A Igreja esqueceu-se novamente das vítimas

A Igreja ou está com as vítimas ou não. Ao ouvir D. José Ornelas, é natural que as vítimas se questionem acerca de terem dado o seu testemunho. Terá valido a pena remexer num passado doloroso?

O comunicado de ontem da Igreja não surpreendeu, mas ao mesmo tempo desiludiu uma vez mais. A preocupação com o bem-estar das vítimas não esteve presente no discurso de D. José Ornelas. Igualmente grave, do meu ponto de vista, é o tom de descrença relativamente aos testemunhos e denúncias das vítimas. O presidente da Comissão Episcopal Portuguesa (CEP) deixou claro que não podem suspender um padre só porque foi feita uma queixa de abuso sexual. Avançou ainda que é preciso conhecer quem denuncia, as circunstâncias e uma série de outros aspectos.

Sobre as queixas, D. José Ornelas ancorou-se no mito das falsas denúncias para justificar a inação da Igreja relativamente à suspensão de alegados abusadores. Desmistifiquemos, desde já, a crença das falsas denúncias: apenas 3% ou 4% são falsas. São números residuais. A realidade é que é um risco para as vítimas denunciarem um abusador.

É comum que as vítimas sejam escrutinadas por terem denunciado e questionadas pelas suas ações (por exemplo, "Porque não falou antes?", "Porquê só agora?", etc.), enquanto o abusador fica fora deste questionamento. Aqui, o discurso e as ações da Igreja são contraditórias. Se, por um lado, através da Comissão Independente, a Igreja pediu que as vítimas quebrassem o silêncio e falassem das suas histórias de abuso sexual — e é importante ter em mente que foram eventos traumáticos cujas descrições dantescas pudemos assistir na apresentação pública do relatório final —, por outro desvaloriza completamente os testemunhos e as denúncias realizadas.

É uma postura no mínimo dissonante, e nesta altura, não pode haver espaço para ambiguidades. A Igreja ou está com as vítimas ou não está. Ao assistir a este discurso, é natural que as vítimas se questionem acerca de terem dado o seu testemunho. Terá valido a pena remexer num passado doloroso?

Que apoio psicológico podemos esperar?

As medidas divulgadas pela CEP não foram claras. Não foram apresentadas propostas reais, concretas, com objetivos claros e uma calendarização dos mesmos. O apoio psicológico é um exemplo disso, uma vez que não foi concretizado nenhum aspecto sobre a sua operacionalização.

Os abusos sexuais têm uma dimensão sistémica, e o silenciamento dos casos e a proteção dos abusadores foi estrutural.
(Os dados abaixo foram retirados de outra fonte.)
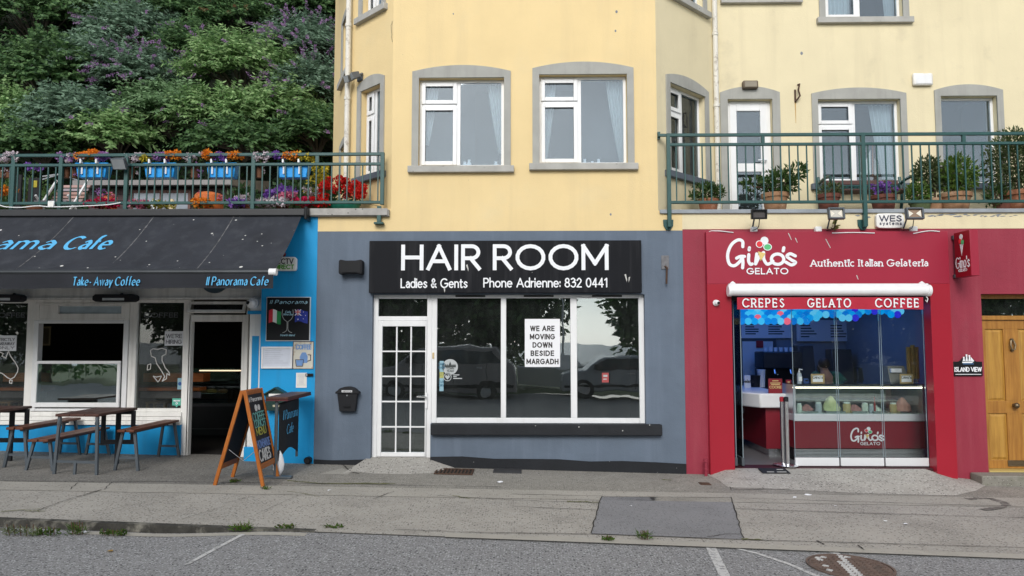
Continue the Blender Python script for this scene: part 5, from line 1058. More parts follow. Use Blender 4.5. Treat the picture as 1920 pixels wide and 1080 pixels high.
# small fittings
q = at(1342, 568, -.1); t = thing('security_camera', 'small white dome camera on the left red portal pillar', 'camera', tuple(q)); MB().ydisc(q.x, q.z, .045, -.13, -.101, 18).build('base', WHITE, t, bevel=.006); MB().ball((q.x+.01, -.145, q.z), .038, 14, 10).build('dome', WHITE, t); MB().ydisc(q.x+.02, q.z-.004, .02, -.186, -.176, 12).build('lens', BLACK, t)
for i, (p0, p1, yA, yB_, mt, lb) in enumerate(((1408, 1437, 393, 411, BLACK, 'small black floodlight aimed down over the left of the red fascia'), (1552, 1582, 390, 412, ALU, 'grey floodlight with bright reflector over the middle of the red fascia'), (1698, 1730, 390, 412, ALU, 'grey floodlight with amber reflector over the right of the red fascia'))):
    Y = -.36; a, b, c, d = RC(p0, yA, p1, yB_, Y); t = thing('floodlight', lb, 'floodlight', ((a+b)/2, 0, fzt))
    q = Matrix.Translation(((a+b)/2, Y, (c+d)/2)) @ Matrix.Rotation(R_(-10 if i else 5), 4, 'X'); w_, h_ = (b-a)/2, (d-c)/2
    bk_ = MB(q).frame(-w_, w_, -h_, h_, .022, -.045, .02).hexa([(-w_*.97, .02, -h_*.97), (w_*.97, .02, -h_*.97), (w_*.7, .10, -h_*.6), (-w_*.7, .10, -h_*.6), (-w_*.97, .02, h_*.97), (w_*.97, .02, h_*.97), (w_*.7, .10, h_*.6), (-w_*.7, .10, h_*.6)]).build('housing', mt if i == 0 else STEEL, t, bevel=.004)
    m = MB(q); rf = pm('reflector_'+('dull', 'bright', 'amber')[i], ((.12, .11, .11), (.55, .52, .46), (.28, .19, .13))[i], .25, .1, 9, metal=.3)
    m.box(-w_+.02, w_-.02, -.012, -.004, -h_+.02, h_-.02); rr = m.build('reflector', rf, bk_)
    if i: MB(q).prism([(-.02, 0), (-w_+.03, h_-.03), (-w_+.03, -h_+.03)], -.016, -.013).prism([(.02, 0), (w_-.03, h_-.03), (w_-.03, -h_+.03)], -.0165, -.013).build('reflector_wing', pm('reflector_wing', (.75, .7, .6) if i == 1 else (.4, .3, .2), .3), bk_, smooth=False)
    MB().tube([((a+b)/2, Y+.1, (c+d)/2), ((a+b)/2, -.16, (c+d)/2-.02), ((a+b)/2, -.055, fzt+.05)], .012).build('arm', STEEL, t)
    MB().tube(smooth3([((a+b)/2+.04, Y+.09, c+.02), ((a+b)/2+.03, -.22, c-.1), ((a+b)/2-.02, -.06, fzt+.02)]), .006, 6).build('cable', BLACK, t)
    px = (1413, 1533, 1712)[i]; q = at(px, 430, -.05); t2 = thing('junction_box', 'white junction box on top of the red fascia under the '+('black', 'bright', 'amber')[i]+' floodlight', 'box', (q.x, -.05, fzt)); MB().box(q.x-.045, q.x+.045, -.095, -.02, fzt+.001, fzt+.075).build('housing', WHITE, t2, bevel=.006); MB().box(q.x-.035, q.x+.035, -.098, -.0955, fzt+.012, fzt+.065).build('lid', WHITE, t2, bevel=.001)
a, b, c, d = RC(1643, 400, 1695, 428, -.06); t = thing('alarm_box', 'off white lettered alarm box above the red fascia', 'alarm box', ((a+b)/2, 0, c))
oc = [(a, c+.03), (a+.03, c+.004), ((a+b)/2-.06, c), ((a+b)/2+.06, c), (b-.03, c+.004), (b, c+.03), (b+.004, (c+d)/2), (b, d-.03), (b-.03, d-.004), ((a+b)/2+.05, d), ((a+b)/2-.05, d), (a+.03, d-.004), (a, d-.03), (a-.004, (c+d)/2)]
MB().prism(oc, -.07, -.0005).build('housing', CREAM, t, bevel=.012, seg=3)
m = MB(); NV = pm('navy_print', (.05, .055, .09), .6); text(m, 'WES', (a+b)/2-.155, c+.105, .075, .21, -.0735, .003, width=.31, sp=.24); text(m, 'systems', (a+b)/2-.155, c+.05, .042, .2, -.0735, .003, width=.31, sp=.55); m.build('lettering', NV, t, smooth=False)
q = at(1563, 425, 0); t = thing('weed', 'small leafy weed growing from the top of the red fascia', 'weed', (q.x, -.05, fzt)); V = []
for k in range(16): V.append(leaf_quads(np.array([[q.x+random.uniform(-.03, .03)-.02, -.06, fzt+.02+k*.010]]), np.array([[random.uniform(-1, 1), -.5, random.uniform(-.1, .9)]]), .085, .04))
quads('leaves', np.concatenate(V), pm('sprout_green', (.13, .17, .04), .6, isl=(.20, .17, .05)), t); MB().tube([(q.x, -.05, fzt), (q.x-.01, -.06, fzt+.1), (q.x-.03, -.07, fzt+.2)], .006, 6).build('stem', pm('weed_stem', (.12, .07, .04)), t)
# cables on the red fascia
for pts, lb in (([(1326, 560), (1325, 470), (1328, 437), (1345, 433), (1375, 436)], 'thin white cable down the left edge of the red portal'), ([(1560, 437), (1600, 436), (1640, 437)], 'short white cable along the middle of the fascia top'), ([(1712, 438), (1740, 433), (1762, 434)], 'short white cable at the right end of the fascia top')):
    P = [tuple(at(x, y, -.112 if x > 1328 else -.012)) for x, y in pts]; tag(MB().tube(smooth3(P), .007, 6).build('wall_cable', WHITE), lb, 'cable')
# post stump and door mat grate
q = at(1328, 888, -.14); e_ = gp(1328, 888); t = thing('pipe_stub', 'short red painted pipe at the foot of the red wall', 'pipe', (q.x, -.14, gz(q.x))); x_ = q.x-.03
MB().tube([(x_, -.13, gz(x_)), (x_, -.13, gz(x_)+.22)], .022, 10).build('pipe', RED, t); MB().tube([(x_, -.13, gz(x_)+.08), (x_, -.13, gz(x_)+.11)], .032, 10).tube([(x_, -.13, gz(x_)+.2), (x_, -.13, gz(x_)+.24)], .032, 10).build('collar', RED, t)
# ------------------------------------------------------------------ cafe on the left
YC = .45; XC0 = -11.0
cafe = thing('cafe', 'bright blue and white cafe front with sash window and dark open doorway', 'cafe', (at(250, 850, YC).x, 0, 0))
cx = lambda p, y=660, Y=YC: at(p, y, Y).x
cz = lambda v, p=250, Y=YC: at(p, v, Y).z
zp0, zp1 = gz(-5)-.3, cz(796)
xd0, xd1 = cx(357), cx(453); xw_ = cx(345)
zfas = cz(548, 250, .4)
MB().box(XC0, xw_, YC-.03, YC+.2, zp0, zp1).build('plinth', BLUE, cafe)
m = MB(); zs0 = zp1; zs1 = cz(772)
for k in range(3): z0 = zs0+(zs1-zs0)*k/3; m.box(XC0, xw_+.0, YC-.05+.02*k-.02, YC+.2, z0+.001, z0+(zs1-zs0)/3*.93)
m.box(XC0, xw_, YC-.0, YC+.19, zs0+.002, zs1); m.build('sill', CREAM, cafe, bevel=.004)
# window frames and mullions
zt = cz(562); m = MB()
def vbar(p0, p1, y0=YC, y1=YC+.1, z0=None, z1=None): m.box(cx(p0), cx(p1), y0, y1, zs1 if z0 is None else z0, zt if z1 is None else z1)
vbar(48, 62); vbar(241, 255); vbar(342, 356, z0=gz(-4.8)-.1)
m.box(XC0, cx(48)-.001, YC, YC+.1, zt-.05, zt).box(cx(255)+.001, cx(342)-.001, YC, YC+.1, zt-.045, zt).box(cx(62)+.001, cx(241)-.001, YC, YC+.1, zt-.05, zt)
m.box(XC0, cx(48)-.001, YC, YC+.1, zs1+.001, zs1+.05).box(cx(255)+.001, cx(342)-.001, YC, YC+.1, zs1+.001, zs1+.05)
cw = m.build('shop_window', CREAM, cafe, bevel=.006)
MB().box(XC0, cx(48)+.02, YC+.05, YC+.058, zs1+.04, zt-.04).build('pane', GLC, cw, smooth=False)
MB().box(cx(255)-.02, cx(342)+.02, YC+.05, YC+.058, zs1+.04, zt-.04).build('pane', GLC, cw, smooth=False)
# sash with narrow top light
m = MB(); a, b = cx(62)+.001, cx(241)-.001; zu = cz(600); m.frame(a, b, zu, zt-.051, .075, YC-.015, YC+.09, wb=.03, wt=.03); h = RC(110, 574, 228, 588, YC)
m.box(a+.075, h[0], YC-.01, YC+.08, zu+.03, zt-.081).box(h[1], b-.075, YC-.01, YC+.08, zu+.03, zt-.081).box(h[0], h[1], YC-.01, YC+.08, zu+.03, h[2]).box(h[0], h[1], YC-.01, YC+.08, h[3], zt-.081)
tl = m.build('top_light', CREAM, cafe, bevel=.005); MB().box(h[0]-.01, h[1]+.01, YC+.03, YC+.036, h[2]-.01, h[3]+.01).build('pane', pm('frosted_glass_painted_sky', (.36, .44, .50), .25, .15, 8, .2, 50, spec=.6), tl, smooth=False)  # frosted pane; bright sky reflection is painted into its blue-grey colour
m = MB(); zm = cz(679); m.frame(a+.005, b-.005, zs1+.01, zu-.002, .075, YC-.02, YC+.1, wb=.04, wt=.05)
zl0 = cz(757); m.box(a+.09, b-.09, YC-.06, YC-.021, zm-.025, zm+.02).box(a+.07, b-.09, YC-.06, YC-.021, zl0-.05, zl0+.02).box(a+.07, a+.115, YC-.06, YC-.021, zl0+.02, zm-.025).box(b-.135, b-.09, YC-.06, YC-.021, zl0+.02, zm-.025)
sw = m.build('sash_window', WHITE, cafe, bevel=.006)
MB().box(a+.11, b-.13, YC-.045, YC-.038, zl0+.015, zm-.02).build('pane', glass('raised_sash_glass', .30, (.6, .72, .66), wav=.08), sw, smooth=False)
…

As medidas e respostas têm de romper com a cultura de autoproteção que a Igreja demonstra. Neste sentido, era esperado que fossem apresentados objetivos claros. Quanto mais tempo precisará a Igreja para avançar com um plano detalhado e calendarizado?

Em janeiro de 2022 foram recebidos os primeiros testemunhos. Quanto mais tempo vão estas vítimas ter de esperar para terem o apoio psicológico que merecem e precisam? Remexer em memórias traumáticas pode ser uma experiência altamente dolorosa que pode levar à retraumatização. Desde o início que questionei este ponto: se uma vítima, após ter dado o seu testemunho, entrasse em crise e tivesse ideação suicida, de quem seria a responsabilidade? A quem é que esta vítima poderia pedir apoio, uma vez que não era este o objetivo da comissão? Que responsabilidade tem a Igreja face às vítimas que viram intensificado o sofrimento causado pelo abuso e que não tinham a quem pedir ajuda?
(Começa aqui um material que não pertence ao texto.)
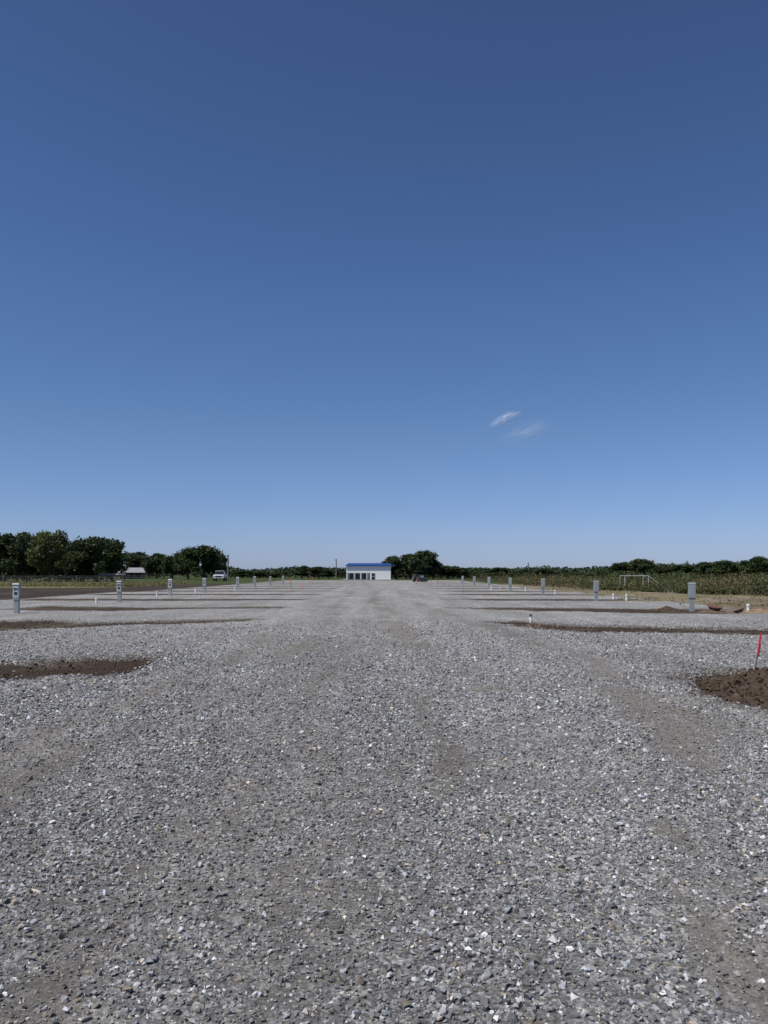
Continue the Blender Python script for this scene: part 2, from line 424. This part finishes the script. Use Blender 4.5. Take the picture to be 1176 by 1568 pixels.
# ------------------------------------------------------------ bmesh part helpers
def bm_box(bm, cx, cy, cz, sx, sy, sz, mat=0, bev=0.0, taper=None):
    r = bmesh.ops.create_cube(bm, size=1.0); vs = r['verts']
    for v in vs:
        if taper and v.co.z > 0: v.co.x *= taper[0]; v.co.y *= taper[1]
        v.co = Vector((v.co.x*sx+cx, v.co.y*sy+cy, v.co.z*sz+cz))
    fs = list({f for v in vs for f in v.link_faces})
    for f in fs: f.material_index = mat
    if bev:
        es = list({e for v in vs for e in v.link_edges})
        rb = bmesh.ops.bevel(bm, geom=es, offset=bev, segments=2, affect='EDGES', profile=.6)
        for f in rb['faces']: f.material_index = mat
    return vs
def bm_cyl(bm, p0, p1, r0, r1=None, seg=12, mat=0):
    if r1 is None: r1 = r0
    p0, p1 = Vector(p0), Vector(p1); d = p1-p0
    q = d.to_track_quat('Z', 'Y').to_matrix().to_4x4()
    M = Matrix.Translation((p0+p1)/2) @ q
    r = bmesh.ops.create_cone(bm, cap_ends=True, segments=seg, radius1=r0, radius2=r1, depth=d.length, matrix=M)
    for f in {f for v in r['verts'] for f in v.link_faces}: f.material_index = mat
def obj_bm(bm, name, mats, loc=(0, 0, 0), rz=0, smooth=False):
    me = bpy.data.meshes.new(name); bm.to_mesh(me); bm.free()
    for m in mats: me.materials.append(m)
    if smooth:
        for p_ in me.polygons: p_.use_smooth = True
    o = link(bpy.data.objects.new(name, me)); o.location = loc; o.rotation_euler[2] = rz
    return o
def inst(me, name, loc, rz=0, sc=(1, 1, 1)):
    o = link(bpy.data.objects.new(name, me)); o.location = loc; o.rotation_euler[2] = rz; o.scale = sc; return o

M_GALV = simple_mat('pedestal_grey_paint', (.30, .33, .33), .5, .1, .12, 4)
M_GALV2 = simple_mat('pedestal_light_panel', (.5, .52, .52), .5, .0, .1, 4)
M_DARK = simple_mat('black_plastic', (.03, .03, .032), .5)
M_PVC = simple_mat('white_pvc', (.78, .78, .75), .4, 0, .06)
M_WOOD = simple_mat('weathered_wood', (.20, .155, .11), .85, 0, .4, 9)
M_PINK = simple_mat('red_flagging_tape', (.75, .06, .08), .6, 0, .1)
M_RUST = simple_mat('rusty_lid', (.16, .075, .05), .8, 0, .4, 14)

bm = bmesh.new()
bm_box(bm, 0, 0, .22, .17, .13, .60, 0, .008)
bm_box(bm, 0, 0, .78, .235, .18, .56, 0, .012)
vs = bm_box(bm, 0, -.01, 1.085, .255, .215, .05, 0, .006, taper=(.9, .75))
bm_box(bm, 0, -.093, .80, .19, .012, .42, 1, .004)
bm_box(bm, -.04, -.103, .90, .07, .014, .09, 2, .004)
bm_box(bm, .045, -.103, .90, .05, .014, .07, 2, .004)
bm_box(bm, 0, -.103, .74, .11, .014, .11, 2, .004)
bm_cyl(bm, (.125, 0, .60), (.15, 0, .60), .014, mat=2)
bm_box(bm, 0, 0, -.06, .30, .26, .05, 0, .008)
ped0 = obj_bm(bm, 'electrical_pedestal', [M_GALV, M_GALV2, M_DARK], (-13.6, 28.5, 0), .05)
for (x, y, rz) in [(-13.5, 39.3, .1), (-13.6, 49, -.05), (-13.4, 57.5, .08), (-12.9, 68, 0), (-13.1, 78, 0), (-13, 88, 0), (-13, 99, .1),
                   (12.2, 30.5, 3.1), (11.3, 41, 3.2), (10.75, 52, 3.1), (10.1, 61.5, 3.14), (9.7, 71, 3.1), (9.5, 81, 3.2), (9.4, 92, 3.1)]:
    o = inst(ped0.data, 'electrical_pedestal', (x, y, 0), rz+random.uniform(-.1, .1), (1.05, 1.05, random.uniform(.97, 1.02)))
    o.rotation_euler[0] = random.uniform(-.015, .015); o.rotation_euler[1] = random.uniform(-.02, .02)

bm = bmesh.new()
bm_cyl(bm, (0, 0, -.1), (0, 0, .22), .055, seg=20)
bm_cyl(bm, (0, 0, .16), (0, 0, .20), .064, seg=20)
bm_cyl(bm, (0, 0, .20), (0, 0, .25), .075, seg=20)
bm_box(bm, 0, 0, .262, .04, .04, .025, 0, .004)
pvc = obj_bm(bm, 'sewer_riser_pipe', [M_PVC], (-14.2, 38, 0))
for (x, y) in [(-14.6, 49.5), (-14.2, 58), (-12.6, 65), (-13.9, 74), (14.2, 30.0), (13.3, 42.2), (13.0, 43.6), (11.9, 53.5), (11.6, 63), (11.2, 74), (9.2, 66)]:
    o = inst(pvc.data, 'sewer_riser_pipe', (x, y, 0), random.uniform(0, 3), (1.1, 1.1, random.uniform(.9, 1.3)))
bm = bmesh.new(); bm_cyl(bm, (0, 0, -.05), (0, .03, .26), .03, seg=14, mat=0); bm_cyl(bm, (0, .027, .24), (0, .033, .31), .038, seg=14, mat=1)
bm_cyl(bm, (-.06, 0.02, .17), (.04, 0.02, .17), .018, seg=10)
obj_bm(bm, 'water_spigot', [M_PVC, M_RUST], (4.12, 21.6, .03))

bm = bmesh.new()
bm_cyl(bm, (0, 0, 0), (0, 0, .13), .17, .27, 24); bm_cyl(bm, (0, 0, .13), (0, 0, .16), .29, .29, 24)
bowl = obj_bm(bm, 'valve_box_lid', [M_RUST], (12.75, 29.7, .06)); bowl.rotation_euler = (.2, .1, 0)
b2 = inst(bowl.data, 'valve_box_lid', (13.35, 28.9, .0), 1, (.7, .7, .8)); b2.rotation_euler[0] = -.3

bm = bmesh.new()
bm_box(bm, 0, 0, .31, .018, .008, .66, 0)
bm_box(bm, 0, 0, .5, .024, .013, .29, 1)
bm_box(bm, .018, .0, .43, .012, .004, .16, 1)
st0 = obj_bm(bm, 'survey_stake', [M_WOOD, M_PINK], (5.12, 10.65, 0.02)); st0.rotation_euler = (0, .17, .2)
for (x, y, s) in [(-8.2, 68, 1.6), (4.6, 66, 1.4), (-6.1, 58, 1.0), (5.4, 52, 1.0), (-16, 57, 1.2), (3.9, 92, 1.5), (-8.3, 90, 1.5)]:
    o = inst(st0.data, 'survey_stake', (x, y, 0), 0, (s, s, s)); o.rotation_euler[1] = random.uniform(-.08, .08)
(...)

D. José Ornelas falou vagamente sobre a criação de apoio psicológico, mas não basta criar um apoio qualquer. O acompanhamento psicológico de sobreviventes de violência sexual tem de ser altamente especializado em abuso sexual e trauma. Este apoio tinha que ter sido salvaguardado logo no início da Comissão Independente, mas ainda nem há uma proposta clara de quando será disponibilizado ou quem fará este acompanhamento. Mais uma vez, o bem-estar das vítimas continua a ser remetido para segundo plano.

A conferência da Conferência Episcopal Portuguesa foi outra oportunidade perdida para a Igreja reforçar que está com as vítimas, e que está a trabalhar verdadeiramente para a reparação dos danos causados pelos abusos sexuais que ocorreram na sua instituição. Parece que a Igreja chegou ao limite do seu entendimento sobre estas matérias, e isto é verdadeiramente preocupante.

Se qualquer outra entidade, como uma organização desportiva ou uma instituição particular de solidariedade social, replicasse o mesmo discurso e posição de autopreservação, não seria aceitável. Por que razão é permitida esta liberdade à Igreja?